Learning interpretable and stable dynamical models via mixed-integer Lyapunov-constrained optimization

This paper proposes a mixed-integer quadratically constrained optimization framework that enforces Lyapunov stability constraints on data-driven dynamical models to simultaneously discover interpretable system equations and their corresponding Lyapunov functions, achieving superior predictive accuracy and true model recovery even in noisy conditions.

Zhe Li, Ilias Mitrai

Published 2026-04-10
📖 4 min read☕ Coffee break read

Imagine you are trying to teach a robot how to drive a car. You have a video of a human driving, and you want the robot to learn the rules of the road just by watching.

Most modern AI methods are like a "black box" wizard. They look at the video, guess the rules, and say, "I think the car should turn left here." They might get the answer right 99% of the time, but they can't explain why, and sometimes, they make a dangerous mistake that looks fine in the video but causes a crash in real life.

This paper proposes a different way to teach the robot.

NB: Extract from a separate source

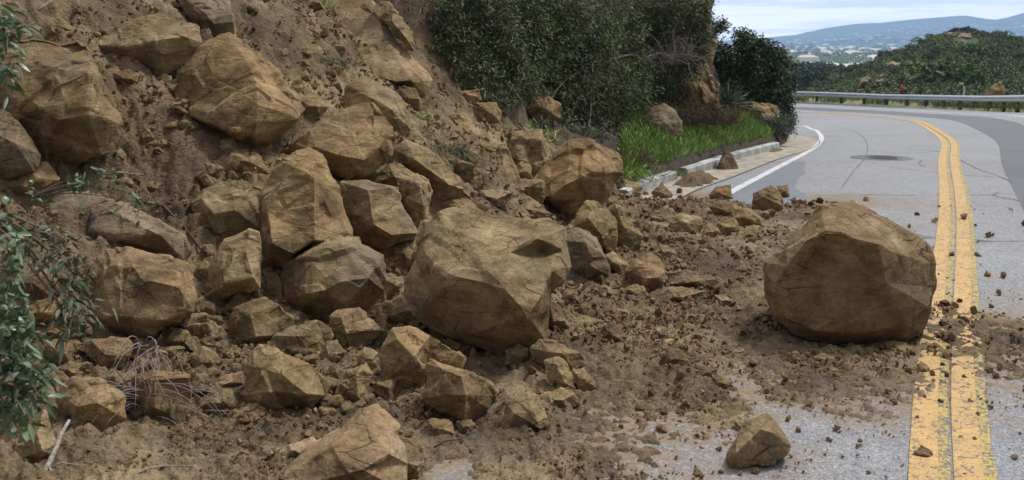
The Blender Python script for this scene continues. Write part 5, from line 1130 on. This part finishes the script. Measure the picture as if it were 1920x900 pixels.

Instead of a black box, they want a transparent, rule-following student who also learns a "safety manual" at the same time.

Here is the breakdown of their approach using simple analogies:

1. The Goal: Finding the "True Story"

The authors want to discover the mathematical "story" (the equations) that explains how a system moves. But they have two strict requirements:

  • It must be readable: The story shouldn't be a confusing mess of code; it should look like a clear sentence (e.g., "Speed equals acceleration times time").
  • It must be safe: The story must guarantee that the system eventually settles down and doesn't go crazy (like a pendulum eventually stopping, rather than spinning forever).

2. The Ingredients: LEGO Bricks

Instead of using a giant, complex neural network, the authors build their model using LEGO bricks (called "basis functions").

  • Imagine you have a box of bricks: some are straight lines, some are curves, some are squares, and some are sine waves.
  • The computer's job is to pick the right bricks and snap them together to build the equation that describes the system.
  • They also build a second structure at the same time: a "Safety Net" (called a Lyapunov function). This isn't part of the car's engine; it's a mathematical tool that proves the car will never crash.

3. The Challenge: The "Safety Net" Constraint

Usually, when you teach a computer, you just say, "Make your guess match the video as closely as possible."

  • The Old Way: The computer might guess a model that fits the video perfectly but is physically impossible (like a car that accelerates infinitely). It's accurate on the video but dangerous in reality.
  • The New Way (This Paper): The authors say, "Make your guess match the video, AND you must prove that your 'Safety Net' holds up."

They force the computer to solve a giant puzzle where:

  1. The model must look like the data.
  2. The model must be built only from the selected LEGO bricks (to keep it simple and readable).
  3. The "Safety Net" must show that the system is always losing energy and moving toward a stop (stability).

4. The "Mixed-Integer" Puzzle

This is the hardest part. The computer has to make two types of decisions at once:

  • Continuous decisions: "How big should this brick be?" (e.g., 1.5 or 0.2).
  • Binary decisions: "Do we use this brick at all?" (Yes/No).

This turns the problem into a Mixed-Integer Quadratically Constrained Optimization problem.

  • Analogy: Imagine you are a chef trying to create a new recipe. You have to decide which ingredients to use (Yes/No) and how much of each to add (Continuous numbers), but you also have to prove mathematically that the dish won't explode in the oven.
  • The authors use a super-smart solver (Gurobi) to find the perfect combination of ingredients that satisfies all these rules.

5. The Results: Why It Matters

The authors tested this on two systems: a swinging pendulum (like a clock) and a coupled oscillator (two things vibrating together).

  • Without Noise: The method found the exact correct equations and the correct safety manual instantly.
  • With Noise (The Real World): Real data is messy (like a shaky camera).
    • Old methods (Baselines): When the data was noisy, they got confused. Their models became wildly inaccurate, and their "safety nets" failed.
    • The New Method: Because it was forced to respect the "Safety Net" rules during training, it ignored the noise better. It stayed accurate and kept the system stable, even when the data was messy.

The Bottom Line

This paper is like teaching a student to drive not just by showing them videos, but by forcing them to write down the traffic laws and prove that following those laws will keep them safe.

Even if the video is blurry (noisy data), the student who understands the rules of safety will drive much better than the student who just memorized the video frame-by-frame. The result is a model that is not only accurate but also trustworthy, simple to read, and mathematically guaranteed to be stable.